Start of Raw records

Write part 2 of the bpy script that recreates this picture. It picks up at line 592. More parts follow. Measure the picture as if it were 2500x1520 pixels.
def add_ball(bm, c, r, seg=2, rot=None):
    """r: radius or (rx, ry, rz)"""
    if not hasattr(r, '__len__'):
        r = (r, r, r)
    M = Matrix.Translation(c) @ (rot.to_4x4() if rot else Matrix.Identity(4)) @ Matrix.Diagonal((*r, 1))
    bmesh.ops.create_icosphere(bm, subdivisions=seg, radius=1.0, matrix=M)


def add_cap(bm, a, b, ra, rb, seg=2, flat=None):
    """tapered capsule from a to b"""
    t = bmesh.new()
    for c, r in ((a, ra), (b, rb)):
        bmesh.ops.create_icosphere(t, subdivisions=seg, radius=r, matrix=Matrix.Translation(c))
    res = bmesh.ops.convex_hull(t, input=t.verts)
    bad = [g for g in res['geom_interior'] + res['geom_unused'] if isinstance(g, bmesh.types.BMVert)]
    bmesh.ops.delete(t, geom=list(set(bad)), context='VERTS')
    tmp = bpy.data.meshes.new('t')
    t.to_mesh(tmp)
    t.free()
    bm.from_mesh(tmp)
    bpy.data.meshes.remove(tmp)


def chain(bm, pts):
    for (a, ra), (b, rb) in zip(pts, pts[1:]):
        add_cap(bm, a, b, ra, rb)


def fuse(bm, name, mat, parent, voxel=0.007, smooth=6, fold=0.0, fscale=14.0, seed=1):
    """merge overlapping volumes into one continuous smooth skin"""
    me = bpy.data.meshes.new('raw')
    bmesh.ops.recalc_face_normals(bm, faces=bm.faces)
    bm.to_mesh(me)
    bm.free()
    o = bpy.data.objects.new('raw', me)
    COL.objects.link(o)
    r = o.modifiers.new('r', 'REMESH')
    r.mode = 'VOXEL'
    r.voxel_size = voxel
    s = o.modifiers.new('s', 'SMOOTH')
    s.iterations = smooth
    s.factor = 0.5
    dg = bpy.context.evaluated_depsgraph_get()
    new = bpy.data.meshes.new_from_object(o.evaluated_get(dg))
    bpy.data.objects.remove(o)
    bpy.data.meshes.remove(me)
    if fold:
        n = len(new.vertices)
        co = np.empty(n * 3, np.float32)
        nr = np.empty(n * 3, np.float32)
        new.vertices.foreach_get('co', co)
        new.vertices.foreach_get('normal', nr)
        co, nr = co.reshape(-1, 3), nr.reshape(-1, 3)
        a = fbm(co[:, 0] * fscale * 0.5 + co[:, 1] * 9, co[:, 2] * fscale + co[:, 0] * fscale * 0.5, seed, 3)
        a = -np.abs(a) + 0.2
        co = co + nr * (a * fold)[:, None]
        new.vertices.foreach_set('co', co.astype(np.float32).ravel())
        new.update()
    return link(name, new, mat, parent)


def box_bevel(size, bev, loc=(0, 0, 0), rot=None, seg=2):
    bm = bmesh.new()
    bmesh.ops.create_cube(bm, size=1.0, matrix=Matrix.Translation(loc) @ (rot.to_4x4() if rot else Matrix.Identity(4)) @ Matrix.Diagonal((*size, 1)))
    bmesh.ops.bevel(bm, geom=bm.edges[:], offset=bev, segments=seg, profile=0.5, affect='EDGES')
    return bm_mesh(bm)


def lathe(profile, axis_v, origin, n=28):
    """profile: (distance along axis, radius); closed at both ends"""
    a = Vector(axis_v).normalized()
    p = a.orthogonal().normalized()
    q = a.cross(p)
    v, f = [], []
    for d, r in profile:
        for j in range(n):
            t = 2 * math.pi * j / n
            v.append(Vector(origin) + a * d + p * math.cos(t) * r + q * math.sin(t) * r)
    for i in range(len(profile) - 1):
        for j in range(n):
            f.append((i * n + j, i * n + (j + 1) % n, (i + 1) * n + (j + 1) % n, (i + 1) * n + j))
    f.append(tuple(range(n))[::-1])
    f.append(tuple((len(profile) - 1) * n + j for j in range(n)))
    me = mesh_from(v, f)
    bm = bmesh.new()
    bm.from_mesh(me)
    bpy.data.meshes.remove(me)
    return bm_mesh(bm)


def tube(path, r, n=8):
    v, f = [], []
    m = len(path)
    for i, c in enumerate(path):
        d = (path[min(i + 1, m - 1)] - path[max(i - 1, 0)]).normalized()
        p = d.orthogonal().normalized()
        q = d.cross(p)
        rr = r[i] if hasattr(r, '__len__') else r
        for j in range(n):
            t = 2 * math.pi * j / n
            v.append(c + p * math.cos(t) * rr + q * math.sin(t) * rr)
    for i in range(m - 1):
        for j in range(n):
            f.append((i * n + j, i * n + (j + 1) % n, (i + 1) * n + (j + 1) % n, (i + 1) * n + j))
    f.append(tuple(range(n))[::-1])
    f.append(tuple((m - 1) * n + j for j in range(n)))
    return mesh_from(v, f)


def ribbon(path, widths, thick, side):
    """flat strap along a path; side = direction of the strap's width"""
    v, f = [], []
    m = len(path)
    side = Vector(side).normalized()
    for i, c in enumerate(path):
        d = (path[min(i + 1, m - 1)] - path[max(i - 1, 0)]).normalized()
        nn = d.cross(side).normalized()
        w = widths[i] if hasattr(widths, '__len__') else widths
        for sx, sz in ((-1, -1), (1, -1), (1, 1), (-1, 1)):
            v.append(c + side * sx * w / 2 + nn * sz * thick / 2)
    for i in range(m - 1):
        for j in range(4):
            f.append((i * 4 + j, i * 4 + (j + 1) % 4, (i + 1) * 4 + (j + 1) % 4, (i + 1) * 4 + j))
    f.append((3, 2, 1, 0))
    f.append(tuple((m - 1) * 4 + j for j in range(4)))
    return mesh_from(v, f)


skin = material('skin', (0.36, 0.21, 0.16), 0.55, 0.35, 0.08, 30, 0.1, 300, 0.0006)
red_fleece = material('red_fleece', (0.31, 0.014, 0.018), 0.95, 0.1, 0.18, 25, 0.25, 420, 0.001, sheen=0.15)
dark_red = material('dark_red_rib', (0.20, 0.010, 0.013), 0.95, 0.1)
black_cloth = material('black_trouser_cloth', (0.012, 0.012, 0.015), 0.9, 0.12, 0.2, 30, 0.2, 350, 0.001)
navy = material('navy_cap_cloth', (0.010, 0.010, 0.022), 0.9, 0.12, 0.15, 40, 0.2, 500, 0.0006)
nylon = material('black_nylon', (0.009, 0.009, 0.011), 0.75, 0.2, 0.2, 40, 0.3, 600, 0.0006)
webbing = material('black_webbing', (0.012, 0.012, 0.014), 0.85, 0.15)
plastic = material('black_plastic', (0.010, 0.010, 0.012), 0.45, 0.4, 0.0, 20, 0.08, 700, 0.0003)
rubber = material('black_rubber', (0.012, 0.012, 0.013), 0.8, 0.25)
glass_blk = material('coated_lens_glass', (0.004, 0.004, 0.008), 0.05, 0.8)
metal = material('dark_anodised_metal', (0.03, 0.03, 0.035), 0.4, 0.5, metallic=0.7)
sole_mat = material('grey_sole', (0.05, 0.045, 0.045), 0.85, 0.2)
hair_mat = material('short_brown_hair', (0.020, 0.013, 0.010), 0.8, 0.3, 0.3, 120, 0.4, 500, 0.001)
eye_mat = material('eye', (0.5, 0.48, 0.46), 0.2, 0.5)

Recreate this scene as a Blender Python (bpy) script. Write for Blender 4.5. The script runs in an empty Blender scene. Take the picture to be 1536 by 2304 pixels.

End of Raw records

Aim: Quote all of the entries exactly as they appear.

Written solution:
Write part 2 of the bpy script that recreates this picture. It picks up at line 592. More parts follow. Measure the picture as if it were 2500x1520 pixels.
def add_ball(bm, c, r, seg=2, rot=None):
    """r: radius or (rx, ry, rz)"""
    if not hasattr(r, '__len__'):
        r = (r, r, r)
    M = Matrix.Translation(c) @ (rot.to_4x4() if rot else Matrix.Identity(4)) @ Matrix.Diagonal((*r, 1))
    bmesh.ops.create_icosphere(bm, subdivisions=seg, radius=1.0, matrix=M)


def add_cap(bm, a, b, ra, rb, seg=2, flat=None):
    """tapered capsule from a to b"""
    t = bmesh.new()
    for c, r in ((a, ra), (b, rb)):
        bmesh.ops.create_icosphere(t, subdivisions=seg, radius=r, matrix=Matrix.Translation(c))
    res = bmesh.ops.convex_hull(t, input=t.verts)
    bad = [g for g in res['geom_interior'] + res['geom_unused'] if isinstance(g, bmesh.types.BMVert)]
    bmesh.ops.delete(t, geom=list(set(bad)), context='VERTS')
    tmp = bpy.data.meshes.new('t')
    t.to_mesh(tmp)
    t.free()
    bm.from_mesh(tmp)
    bpy.data.meshes.remove(tmp)


def chain(bm, pts):
    for (a, ra), (b, rb) in zip(pts, pts[1:]):
        add_cap(bm, a, b, ra, rb)


def fuse(bm, name, mat, parent, voxel=0.007, smooth=6, fold=0.0, fscale=14.0, seed=1):
    """merge overlapping volumes into one continuous smooth skin"""
    me = bpy.data.meshes.new('raw')
    bmesh.ops.recalc_face_normals(bm, faces=bm.faces)
    bm.to_mesh(me)
    bm.free()
    o = bpy.data.objects.new('raw', me)
    COL.objects.link(o)
    r = o.modifiers.new('r', 'REMESH')
    r.mode = 'VOXEL'
    r.voxel_size = voxel
    s = o.modifiers.new('s', 'SMOOTH')
    s.iterations = smooth
    s.factor = 0.5
    dg = bpy.context.evaluated_depsgraph_get()
    new = bpy.data.meshes.new_from_object(o.evaluated_get(dg))
    bpy.data.objects.remove(o)
    bpy.data.meshes.remove(me)
    if fold:
        n = len(new.vertices)
        co = np.empty(n * 3, np.float32)
        nr = np.empty(n * 3, np.float32)
        new.vertices.foreach_get('co', co)
        new.vertices.foreach_get('normal', nr)
        co, nr = co.reshape(-1, 3), nr.reshape(-1, 3)
        a = fbm(co[:, 0] * fscale * 0.5 + co[:, 1] * 9, co[:, 2] * fscale + co[:, 0] * fscale * 0.5, seed, 3)
        a = -np.abs(a) + 0.2
        co = co + nr * (a * fold)[:, None]
        new.vertices.foreach_set('co', co.astype(np.float32).ravel())
        new.update()
    return link(name, new, mat, parent)


def box_bevel(size, bev, loc=(0, 0, 0), rot=None, seg=2):
    bm = bmesh.new()
    bmesh.ops.create_cube(bm, size=1.0, matrix=Matrix.Translation(loc) @ (rot.to_4x4() if rot else Matrix.Identity(4)) @ Matrix.Diagonal((*size, 1)))
    bmesh.ops.bevel(bm, geom=bm.edges[:], offset=bev, segments=seg, profile=0.5, affect='EDGES')
    return bm_mesh(bm)


def lathe(profile, axis_v, origin, n=28):
    """profile: (distance along axis, radius); closed at both ends"""
    a = Vector(axis_v).normalized()
    p = a.orthogonal().normalized()
    q = a.cross(p)
    v, f = [], []
    for d, r in profile:
        for j in range(n):
            t = 2 * math.pi * j / n
            v.append(Vector(origin) + a * d + p * math.cos(t) * r + q * math.sin(t) * r)
    for i in range(len(profile) - 1):
        for j in range(n):
            f.append((i * n + j, i * n + (j + 1) % n, (i + 1) * n + (j + 1) % n, (i + 1) * n + j))
    f.append(tuple(range(n))[::-1])
    f.append(tuple((len(profile) - 1) * n + j for j in range(n)))
    me = mesh_from(v, f)
    bm = bmesh.new()
    bm.from_mesh(me)
    bpy.data.meshes.remove(me)
    return bm_mesh(bm)


def tube(path, r, n=8):
    v, f = [], []
    m = len(path)
    for i, c in enumerate(path):
        d = (path[min(i + 1, m - 1)] - path[max(i - 1, 0)]).normalized()
        p = d.orthogonal().normalized()
        q = d.cross(p)
        rr = r[i] if hasattr(r, '__len__') else r
        for j in range(n):
            t = 2 * math.pi * j / n
            v.append(c + p * math.cos(t) * rr + q * math.sin(t) * rr)
    for i in range(m - 1):
        for j in range(n):
            f.append((i * n + j, i * n + (j + 1) % n, (i + 1) * n + (j + 1) % n, (i + 1) * n + j))
    f.append(tuple(range(n))[::-1])
    f.append(tuple((m - 1) * n + j for j in range(n)))
    return mesh_from(v, f)


def ribbon(path, widths, thick, side):
    """flat strap along a path; side = direction of the strap's width"""
    v, f = [], []
    m = len(path)
    side = Vector(side).normalized()
    for i, c in enumerate(path):
        d = (path[min(i + 1, m - 1)] - path[max(i - 1, 0)]).normalized()
        nn = d.cross(side).normalized()
        w = widths[i] if hasattr(widths, '__len__') else widths
        for sx, sz in ((-1, -1), (1, -1), (1, 1), (-1, 1)):
            v.append(c + side * sx * w / 2 + nn * sz * thick / 2)
    for i in range(m - 1):
        for j in range(4):
            f.append((i * 4 + j, i * 4 + (j + 1) % 4, (i + 1) * 4 + (j + 1) % 4, (i + 1) * 4 + j))
    f.append((3, 2, 1, 0))
    f.append(tuple((m - 1) * 4 + j for j in range(4)))
    return mesh_from(v, f)


skin = material('skin', (0.36, 0.21, 0.16), 0.55, 0.35, 0.08, 30, 0.1, 300, 0.0006)
red_fleece = material('red_fleece', (0.31, 0.014, 0.018), 0.95, 0.1, 0.18, 25, 0.25, 420, 0.001, sheen=0.15)
dark_red = material('dark_red_rib', (0.20, 0.010, 0.013), 0.95, 0.1)
black_cloth = material('black_trouser_cloth', (0.012, 0.012, 0.015), 0.9, 0.12, 0.2, 30, 0.2, 350, 0.001)
navy = material('navy_cap_cloth', (0.010, 0.010, 0.022), 0.9, 0.12, 0.15, 40, 0.2, 500, 0.0006)
nylon = material('black_nylon', (0.009, 0.009, 0.011), 0.75, 0.2, 0.2, 40, 0.3, 600, 0.0006)
webbing = material('black_webbing', (0.012, 0.012, 0.014), 0.85, 0.15)
plastic = material('black_plastic', (0.010, 0.010, 0.012), 0.45, 0.4, 0.0, 20, 0.08, 700, 0.0003)
rubber = material('black_rubber', (0.012, 0.012, 0.013), 0.8, 0.25)
glass_blk = material('coated_lens_glass', (0.004, 0.004, 0.008), 0.05, 0.8)
metal = material('dark_anodised_metal', (0.03, 0.03, 0.035), 0.4, 0.5, metallic=0.7)
sole_mat = material('grey_sole', (0.05, 0.045, 0.045), 0.85, 0.2)
hair_mat = material('short_brown_hair', (0.020, 0.013, 0.010), 0.8, 0.3, 0.3, 120, 0.4, 500, 0.001)
eye_mat = material('eye', (0.5, 0.48, 0.46), 0.2, 0.5)

Recreate this scene as a Blender Python (bpy) script. Write for Blender 4.5. The script runs in an empty Blender scene. Take the picture to be 1536 by 2304 pixels.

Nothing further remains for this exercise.